**AIM**
Only the lines from the start of the data below through the line that contains "tag(r_, 'crumpled dark" are to be copied, exactly and without pictures.
--------
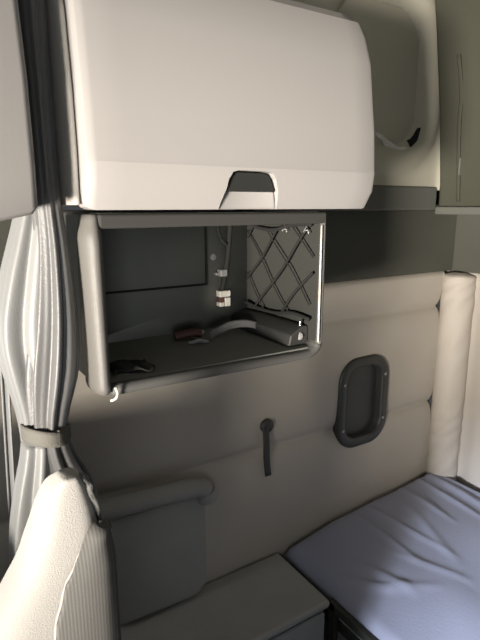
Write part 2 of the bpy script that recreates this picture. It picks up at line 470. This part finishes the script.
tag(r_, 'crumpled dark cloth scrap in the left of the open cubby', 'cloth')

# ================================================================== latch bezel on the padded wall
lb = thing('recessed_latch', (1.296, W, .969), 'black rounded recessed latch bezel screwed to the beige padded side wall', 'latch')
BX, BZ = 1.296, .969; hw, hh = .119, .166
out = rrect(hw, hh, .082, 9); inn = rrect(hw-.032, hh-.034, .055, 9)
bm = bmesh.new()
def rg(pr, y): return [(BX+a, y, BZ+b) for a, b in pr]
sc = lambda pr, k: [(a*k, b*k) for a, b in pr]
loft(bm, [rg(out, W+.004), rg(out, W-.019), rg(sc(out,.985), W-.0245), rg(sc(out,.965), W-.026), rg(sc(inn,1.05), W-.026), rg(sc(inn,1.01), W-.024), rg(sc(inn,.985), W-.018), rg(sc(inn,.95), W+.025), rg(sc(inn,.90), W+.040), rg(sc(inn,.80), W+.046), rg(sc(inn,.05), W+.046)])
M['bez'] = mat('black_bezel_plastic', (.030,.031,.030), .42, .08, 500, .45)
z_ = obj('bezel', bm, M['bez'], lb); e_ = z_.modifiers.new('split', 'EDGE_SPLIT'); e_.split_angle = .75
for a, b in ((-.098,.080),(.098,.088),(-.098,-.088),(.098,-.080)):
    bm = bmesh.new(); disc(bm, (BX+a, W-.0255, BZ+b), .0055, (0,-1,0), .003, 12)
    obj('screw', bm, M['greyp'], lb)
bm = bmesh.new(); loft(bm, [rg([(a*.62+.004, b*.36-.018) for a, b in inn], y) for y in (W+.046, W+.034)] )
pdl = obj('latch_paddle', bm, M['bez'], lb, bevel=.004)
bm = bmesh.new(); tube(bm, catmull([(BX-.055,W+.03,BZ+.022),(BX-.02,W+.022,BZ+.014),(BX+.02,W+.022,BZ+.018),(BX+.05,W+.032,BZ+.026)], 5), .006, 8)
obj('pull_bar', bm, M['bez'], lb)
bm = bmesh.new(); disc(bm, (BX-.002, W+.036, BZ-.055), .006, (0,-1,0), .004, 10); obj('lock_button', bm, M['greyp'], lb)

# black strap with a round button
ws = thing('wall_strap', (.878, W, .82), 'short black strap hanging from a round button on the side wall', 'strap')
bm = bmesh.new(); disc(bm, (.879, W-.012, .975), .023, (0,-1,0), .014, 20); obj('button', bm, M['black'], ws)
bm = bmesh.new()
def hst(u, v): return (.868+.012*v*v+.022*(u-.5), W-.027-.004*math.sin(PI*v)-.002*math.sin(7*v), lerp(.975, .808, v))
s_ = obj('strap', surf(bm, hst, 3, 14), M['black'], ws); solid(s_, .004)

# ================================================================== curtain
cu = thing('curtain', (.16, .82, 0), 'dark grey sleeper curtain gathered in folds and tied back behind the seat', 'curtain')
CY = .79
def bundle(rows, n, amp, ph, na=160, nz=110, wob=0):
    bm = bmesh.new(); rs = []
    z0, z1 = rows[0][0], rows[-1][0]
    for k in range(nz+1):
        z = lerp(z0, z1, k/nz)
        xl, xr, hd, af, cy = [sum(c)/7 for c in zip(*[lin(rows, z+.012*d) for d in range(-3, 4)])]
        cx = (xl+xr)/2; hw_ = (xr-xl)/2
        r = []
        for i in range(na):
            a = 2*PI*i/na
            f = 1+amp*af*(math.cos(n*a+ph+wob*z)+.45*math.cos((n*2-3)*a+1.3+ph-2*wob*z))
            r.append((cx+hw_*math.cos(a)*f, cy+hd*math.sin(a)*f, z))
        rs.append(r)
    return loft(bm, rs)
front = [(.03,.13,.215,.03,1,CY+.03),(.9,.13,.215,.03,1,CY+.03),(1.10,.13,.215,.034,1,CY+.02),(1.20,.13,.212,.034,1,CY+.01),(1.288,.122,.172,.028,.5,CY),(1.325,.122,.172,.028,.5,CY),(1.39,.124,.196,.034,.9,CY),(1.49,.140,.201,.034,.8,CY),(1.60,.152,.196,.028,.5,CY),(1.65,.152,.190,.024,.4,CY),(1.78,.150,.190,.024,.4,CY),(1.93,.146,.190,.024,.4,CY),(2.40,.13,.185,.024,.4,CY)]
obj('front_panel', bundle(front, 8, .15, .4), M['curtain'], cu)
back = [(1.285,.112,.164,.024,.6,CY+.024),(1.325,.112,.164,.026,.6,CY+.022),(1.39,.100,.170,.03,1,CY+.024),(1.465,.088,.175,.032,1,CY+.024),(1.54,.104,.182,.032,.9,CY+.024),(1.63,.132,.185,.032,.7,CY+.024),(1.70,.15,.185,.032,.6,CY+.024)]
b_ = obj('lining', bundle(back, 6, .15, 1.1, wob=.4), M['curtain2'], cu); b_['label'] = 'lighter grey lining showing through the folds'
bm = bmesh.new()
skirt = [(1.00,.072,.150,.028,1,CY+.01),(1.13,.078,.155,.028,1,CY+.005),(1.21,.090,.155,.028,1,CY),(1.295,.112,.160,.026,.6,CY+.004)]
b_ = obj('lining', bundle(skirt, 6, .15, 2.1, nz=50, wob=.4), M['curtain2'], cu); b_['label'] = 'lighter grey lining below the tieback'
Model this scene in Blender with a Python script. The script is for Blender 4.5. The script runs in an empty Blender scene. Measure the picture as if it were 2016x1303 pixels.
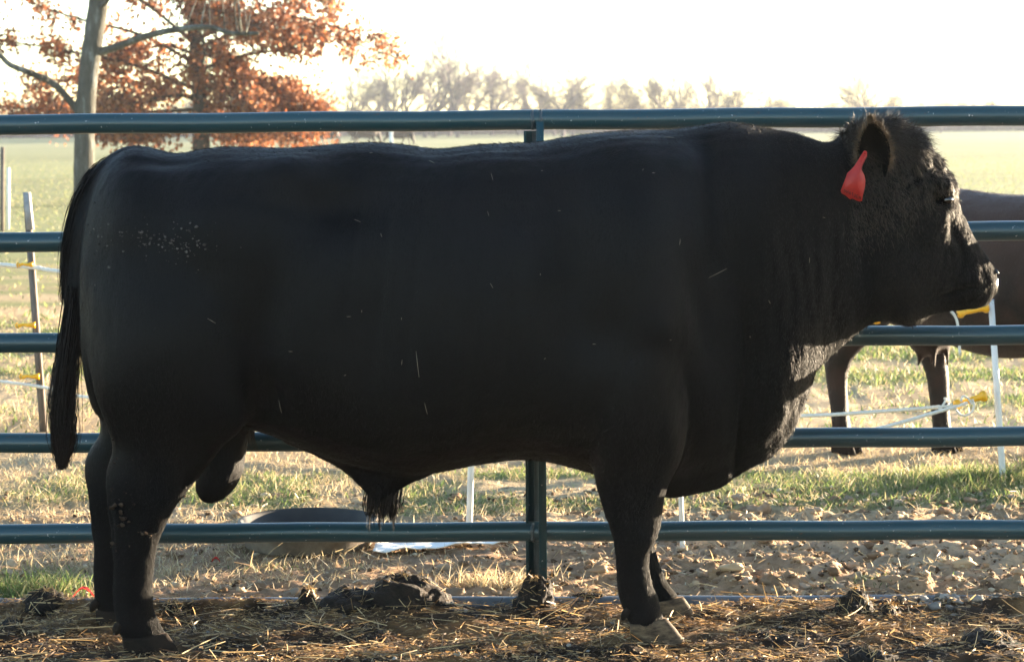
--------
**ANSWER**
Write part 2 of the bpy script that recreates this picture. It picks up at line 470. This part finishes the script.
tag(r_, 'crumpled dark cloth scrap in the left of the open cubby', 'cloth')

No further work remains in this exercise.